The following is a summary of our recent interview with Andrew Zatlin, which can be listened to on our site here or on iTunes here.
The debate raging in the media about faulty election — and economic — forecasts has reached a fever pitch. Everyone wants to know, why were so many “experts” wrong?
This time on FS Insider, we spoke with Andrew Zatlin with Moneyball Economics, one of the country’s top economic forecasters, about his take on why polls have been so off, and what we can do about it.
Pollsters’ Methods are Flawed
Zatlin recently wrote an article describing why so many polls called the election incorrectly (many had Hillary with over a 90 percent chance of winning). He pointed out that these polls had issues with accidental survey bias, rather than deliberate bias.
“When we’re trying to do a … poll, we’re looking for the right answer,” Zatlin said. “And sometimes we have to weed out the groups that aren’t pertinent.”
The issue we’re having this time around, however, is that the surveys have been accidentally biased, excluding people more likely to vote for Brexit, or for Trump.
“We know from this election, middle-income folks were the ones who voted more predominately for Trump, and they were being missed by the surveys.”
The whole situation has an extremely interesting anthropological dimension to it, Zatlin said. Pollsters tend to rely on land lines, and it’s been shown that lower income people don’t often have both a cell phone and a land line.
“This is really looking at a shift in how people have gone more mobile,” Zatlin said. “In how technology has changed … and pollsters just haven’t caught up with that.”
We’ve seen the same thing in traditional economics. For example, take consumer sentiment. It’s important to find out what consumers are thinking and feeling, because that frequently translates into spending action, Zatlin stated. If consumers feel great and sentiment’s high, that’s going to translate into an uptick in spending, which is highly relevant in our consumer-dominated economy.
Google Trends and the Future of Forecasting
We’re well into the digital age, Zatlin pointed out. Google’s free Trends tool is especially useful, he added.
The service can be used at any time by anyone, and will return information based on searches for how frequently a search term was used over the last 5 to 10 years, depending on what the user wants to look at.
“Instead of looking at hundreds or a few thousand people, you can look at what millions, tens of millions of people are doing,” Zatlin said. “You can look at what everyone in America was looking at over the past month, and you can gauge (something) like a heat map.”
For example, if we look at unemployment over the past 10 years, we see a massive spike in Google searches on the term “unemployment.” This coincided perfectly with the recession, Zatlin noted.
We can use this service whenever we want, and it provides a much larger bucket of people across the entire country, with less worry of skewing the result.
“Google eliminates all those problems with this tool,” Zatlin said, adding that he performs regular searches on various terms quarterly. “I basically take the approach that Google, with its hundreds of millions of searches, is going to give me a better sense of what’s on the minds of everyday Americans.”
What’s Coming Next?
We have to be careful not to cherry pick, Zatlin said. He always looks for the same search terms each quarter, such as job security keywords, unemployment, salary raises, changing jobs, and various others like that. He also focuses on willingness to spend.

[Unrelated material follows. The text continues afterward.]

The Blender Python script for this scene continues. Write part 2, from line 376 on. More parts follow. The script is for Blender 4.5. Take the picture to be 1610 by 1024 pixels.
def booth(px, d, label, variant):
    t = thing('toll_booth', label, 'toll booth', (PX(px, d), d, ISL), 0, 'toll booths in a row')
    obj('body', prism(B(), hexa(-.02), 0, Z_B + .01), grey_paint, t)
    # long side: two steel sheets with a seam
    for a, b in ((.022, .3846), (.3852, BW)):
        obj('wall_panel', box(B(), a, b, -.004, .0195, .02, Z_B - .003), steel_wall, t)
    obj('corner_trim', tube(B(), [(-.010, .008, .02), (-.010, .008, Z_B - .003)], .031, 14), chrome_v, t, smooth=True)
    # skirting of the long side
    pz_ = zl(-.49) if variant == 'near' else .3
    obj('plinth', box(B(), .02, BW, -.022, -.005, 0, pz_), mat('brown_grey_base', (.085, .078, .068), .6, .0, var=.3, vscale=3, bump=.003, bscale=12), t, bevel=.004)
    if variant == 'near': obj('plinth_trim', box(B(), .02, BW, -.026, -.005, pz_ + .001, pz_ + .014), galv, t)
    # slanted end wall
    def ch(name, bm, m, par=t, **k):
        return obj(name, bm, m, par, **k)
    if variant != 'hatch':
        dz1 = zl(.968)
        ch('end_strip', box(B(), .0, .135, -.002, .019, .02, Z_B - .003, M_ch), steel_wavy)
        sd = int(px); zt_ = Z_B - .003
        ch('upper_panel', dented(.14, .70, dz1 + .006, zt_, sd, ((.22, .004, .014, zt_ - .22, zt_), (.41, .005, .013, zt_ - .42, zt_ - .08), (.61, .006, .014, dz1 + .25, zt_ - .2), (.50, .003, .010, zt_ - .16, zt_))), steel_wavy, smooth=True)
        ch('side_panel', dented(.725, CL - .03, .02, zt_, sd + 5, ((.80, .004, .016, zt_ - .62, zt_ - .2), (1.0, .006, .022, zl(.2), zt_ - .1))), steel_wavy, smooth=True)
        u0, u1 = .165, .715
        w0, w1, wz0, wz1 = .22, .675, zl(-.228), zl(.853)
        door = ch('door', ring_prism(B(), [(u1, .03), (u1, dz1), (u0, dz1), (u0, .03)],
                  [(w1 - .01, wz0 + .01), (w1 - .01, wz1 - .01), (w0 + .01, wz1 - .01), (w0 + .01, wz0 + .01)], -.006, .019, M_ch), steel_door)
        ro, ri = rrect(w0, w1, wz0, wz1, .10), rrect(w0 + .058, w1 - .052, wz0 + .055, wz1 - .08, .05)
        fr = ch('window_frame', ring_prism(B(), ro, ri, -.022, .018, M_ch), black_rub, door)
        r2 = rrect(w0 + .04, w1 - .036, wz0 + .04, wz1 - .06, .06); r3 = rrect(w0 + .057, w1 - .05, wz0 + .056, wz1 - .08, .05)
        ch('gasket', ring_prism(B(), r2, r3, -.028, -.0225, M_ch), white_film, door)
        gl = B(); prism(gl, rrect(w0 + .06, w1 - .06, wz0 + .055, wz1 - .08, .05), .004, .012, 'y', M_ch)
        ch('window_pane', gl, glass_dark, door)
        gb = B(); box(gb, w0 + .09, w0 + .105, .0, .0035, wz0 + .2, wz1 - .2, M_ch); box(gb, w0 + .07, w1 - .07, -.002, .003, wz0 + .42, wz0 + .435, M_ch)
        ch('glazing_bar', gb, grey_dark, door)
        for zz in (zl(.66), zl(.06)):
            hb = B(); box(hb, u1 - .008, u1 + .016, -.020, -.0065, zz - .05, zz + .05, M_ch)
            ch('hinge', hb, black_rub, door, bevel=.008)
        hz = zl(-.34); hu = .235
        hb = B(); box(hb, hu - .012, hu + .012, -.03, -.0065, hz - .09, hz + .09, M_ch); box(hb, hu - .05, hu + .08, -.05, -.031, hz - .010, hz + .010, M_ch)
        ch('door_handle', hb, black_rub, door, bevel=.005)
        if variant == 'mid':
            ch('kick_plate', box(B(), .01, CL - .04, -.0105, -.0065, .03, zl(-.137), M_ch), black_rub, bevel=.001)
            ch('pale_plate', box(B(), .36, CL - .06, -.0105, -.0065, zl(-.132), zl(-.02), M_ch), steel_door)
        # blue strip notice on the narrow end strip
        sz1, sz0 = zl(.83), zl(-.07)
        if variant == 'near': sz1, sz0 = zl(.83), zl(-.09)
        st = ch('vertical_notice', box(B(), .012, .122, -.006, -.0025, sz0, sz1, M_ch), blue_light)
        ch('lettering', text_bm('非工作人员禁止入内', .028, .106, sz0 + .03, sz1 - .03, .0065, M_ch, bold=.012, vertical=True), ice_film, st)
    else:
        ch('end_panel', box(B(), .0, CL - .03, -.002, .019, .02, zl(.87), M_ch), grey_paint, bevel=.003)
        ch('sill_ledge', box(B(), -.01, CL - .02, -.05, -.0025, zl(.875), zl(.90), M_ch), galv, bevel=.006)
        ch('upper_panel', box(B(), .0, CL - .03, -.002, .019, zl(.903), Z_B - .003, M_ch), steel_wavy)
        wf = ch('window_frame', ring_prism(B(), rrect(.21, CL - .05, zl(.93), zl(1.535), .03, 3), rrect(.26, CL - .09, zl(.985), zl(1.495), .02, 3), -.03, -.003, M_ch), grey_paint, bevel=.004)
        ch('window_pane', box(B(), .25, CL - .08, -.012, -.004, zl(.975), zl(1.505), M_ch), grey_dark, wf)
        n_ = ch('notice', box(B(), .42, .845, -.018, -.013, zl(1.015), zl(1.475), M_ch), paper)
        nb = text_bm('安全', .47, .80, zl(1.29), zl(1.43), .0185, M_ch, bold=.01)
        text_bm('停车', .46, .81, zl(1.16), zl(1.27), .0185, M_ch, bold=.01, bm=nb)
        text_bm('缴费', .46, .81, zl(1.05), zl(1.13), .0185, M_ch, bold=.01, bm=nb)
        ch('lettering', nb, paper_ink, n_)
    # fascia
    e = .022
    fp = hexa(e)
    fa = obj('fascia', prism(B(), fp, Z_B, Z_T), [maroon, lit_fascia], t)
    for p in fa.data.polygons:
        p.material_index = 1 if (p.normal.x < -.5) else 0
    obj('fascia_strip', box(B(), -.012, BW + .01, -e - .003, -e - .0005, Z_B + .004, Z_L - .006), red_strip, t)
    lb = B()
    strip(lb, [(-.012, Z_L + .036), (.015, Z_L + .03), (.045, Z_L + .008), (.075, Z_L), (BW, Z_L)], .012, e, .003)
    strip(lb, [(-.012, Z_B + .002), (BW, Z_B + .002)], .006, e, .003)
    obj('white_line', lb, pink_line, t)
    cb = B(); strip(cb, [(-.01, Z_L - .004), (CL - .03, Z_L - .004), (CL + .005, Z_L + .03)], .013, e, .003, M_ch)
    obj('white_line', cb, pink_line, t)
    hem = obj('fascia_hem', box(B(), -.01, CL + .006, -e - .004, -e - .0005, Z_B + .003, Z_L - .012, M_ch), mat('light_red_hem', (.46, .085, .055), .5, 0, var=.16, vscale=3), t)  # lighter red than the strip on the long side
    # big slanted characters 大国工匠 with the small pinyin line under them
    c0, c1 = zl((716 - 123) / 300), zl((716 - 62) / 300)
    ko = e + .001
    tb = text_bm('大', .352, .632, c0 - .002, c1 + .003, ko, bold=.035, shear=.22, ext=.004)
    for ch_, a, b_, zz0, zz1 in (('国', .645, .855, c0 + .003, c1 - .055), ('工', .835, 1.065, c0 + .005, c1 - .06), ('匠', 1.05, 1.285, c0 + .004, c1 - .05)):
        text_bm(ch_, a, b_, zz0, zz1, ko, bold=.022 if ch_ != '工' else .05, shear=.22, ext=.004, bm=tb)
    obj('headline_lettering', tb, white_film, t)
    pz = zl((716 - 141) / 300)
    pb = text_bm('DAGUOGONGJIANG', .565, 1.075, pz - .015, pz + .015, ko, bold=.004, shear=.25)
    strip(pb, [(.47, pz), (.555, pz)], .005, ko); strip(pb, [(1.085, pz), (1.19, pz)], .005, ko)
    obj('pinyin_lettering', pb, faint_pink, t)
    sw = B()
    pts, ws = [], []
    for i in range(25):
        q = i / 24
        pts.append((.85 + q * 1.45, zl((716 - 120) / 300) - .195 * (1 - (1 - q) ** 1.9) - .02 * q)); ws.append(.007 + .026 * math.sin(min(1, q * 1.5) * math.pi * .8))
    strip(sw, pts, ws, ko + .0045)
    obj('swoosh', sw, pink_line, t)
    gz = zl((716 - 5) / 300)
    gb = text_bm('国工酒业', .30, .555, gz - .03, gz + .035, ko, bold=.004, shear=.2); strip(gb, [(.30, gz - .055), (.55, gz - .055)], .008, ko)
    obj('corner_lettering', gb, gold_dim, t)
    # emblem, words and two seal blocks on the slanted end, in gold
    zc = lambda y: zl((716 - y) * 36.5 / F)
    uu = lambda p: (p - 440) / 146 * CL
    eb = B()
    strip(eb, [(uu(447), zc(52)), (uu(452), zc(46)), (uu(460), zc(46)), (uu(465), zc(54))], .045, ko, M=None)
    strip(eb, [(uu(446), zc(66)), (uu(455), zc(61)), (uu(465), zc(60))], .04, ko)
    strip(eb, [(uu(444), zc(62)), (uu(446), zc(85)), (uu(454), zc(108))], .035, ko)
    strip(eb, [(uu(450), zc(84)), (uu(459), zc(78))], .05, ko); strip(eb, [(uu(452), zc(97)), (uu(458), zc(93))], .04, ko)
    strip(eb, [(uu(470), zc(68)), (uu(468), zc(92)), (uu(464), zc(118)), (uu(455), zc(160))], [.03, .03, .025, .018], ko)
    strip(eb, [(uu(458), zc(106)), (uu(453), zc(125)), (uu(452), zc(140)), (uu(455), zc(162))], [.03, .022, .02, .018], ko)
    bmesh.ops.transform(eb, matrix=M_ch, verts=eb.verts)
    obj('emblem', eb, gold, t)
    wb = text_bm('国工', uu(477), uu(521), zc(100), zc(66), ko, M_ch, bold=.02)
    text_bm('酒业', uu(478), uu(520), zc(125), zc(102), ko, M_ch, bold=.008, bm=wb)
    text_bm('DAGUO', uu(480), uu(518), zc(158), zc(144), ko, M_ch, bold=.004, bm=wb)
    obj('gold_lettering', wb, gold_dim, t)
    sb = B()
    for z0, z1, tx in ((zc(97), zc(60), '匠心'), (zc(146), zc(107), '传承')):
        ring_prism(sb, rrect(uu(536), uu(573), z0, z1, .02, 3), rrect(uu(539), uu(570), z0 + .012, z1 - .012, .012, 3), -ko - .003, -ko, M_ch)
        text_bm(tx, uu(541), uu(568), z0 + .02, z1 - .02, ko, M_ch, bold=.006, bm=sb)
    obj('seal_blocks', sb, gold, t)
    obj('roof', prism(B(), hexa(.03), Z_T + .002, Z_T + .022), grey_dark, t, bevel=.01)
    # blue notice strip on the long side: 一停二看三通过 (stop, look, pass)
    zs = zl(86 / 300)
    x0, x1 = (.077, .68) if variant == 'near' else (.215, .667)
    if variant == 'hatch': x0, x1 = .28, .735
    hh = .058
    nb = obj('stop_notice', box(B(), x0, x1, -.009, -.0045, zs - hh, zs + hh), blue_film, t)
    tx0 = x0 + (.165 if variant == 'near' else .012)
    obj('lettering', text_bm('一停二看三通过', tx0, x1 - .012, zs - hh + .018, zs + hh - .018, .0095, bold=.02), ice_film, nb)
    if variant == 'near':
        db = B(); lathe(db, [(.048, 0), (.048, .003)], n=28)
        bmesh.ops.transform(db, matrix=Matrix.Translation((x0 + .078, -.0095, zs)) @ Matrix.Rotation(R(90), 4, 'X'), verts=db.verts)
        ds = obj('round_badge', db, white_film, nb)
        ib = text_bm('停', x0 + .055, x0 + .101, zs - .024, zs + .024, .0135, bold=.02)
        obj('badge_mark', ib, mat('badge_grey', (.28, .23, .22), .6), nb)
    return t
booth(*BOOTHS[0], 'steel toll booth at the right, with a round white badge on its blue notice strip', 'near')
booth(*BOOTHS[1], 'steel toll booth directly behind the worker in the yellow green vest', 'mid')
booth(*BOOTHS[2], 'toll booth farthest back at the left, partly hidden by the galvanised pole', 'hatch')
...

“What caught my eye this time, is over the past four months … the Google searches (indicate) everyone feels good,” he said. “There’s a lot of confidence out there. And that’s a good thing. It fits what we see today. But concerns about the economy are creeping in.”
Normally, this might indicate a looming spending slowdown. In the most recent look, that’s kind of what he’s been seeing. Interest in changing jobs has dropped dramatically, he noted, and that’s a job security red flag.
This data point is very much in sync with some other conventional data points, such as governmental measures of job openings, which recently crashed. Basically, employers are not hiring as much, and the number of people looking for jobs has started to wobble.
“Everyone’s excited, everyone’s happy,” he said. “At the same time, the data is saying they may be happy, but they’re ultimately not as confident as they’d like to be. And that’s starting to spill over into spending.”
There’s a lot of hope, but also a lot of caution.
“That’s where we are with Trump,” Zatlin said. “A lot of hope. A lot of potential. But man, it’s a long ways away. … it’s a second-half event, at best.”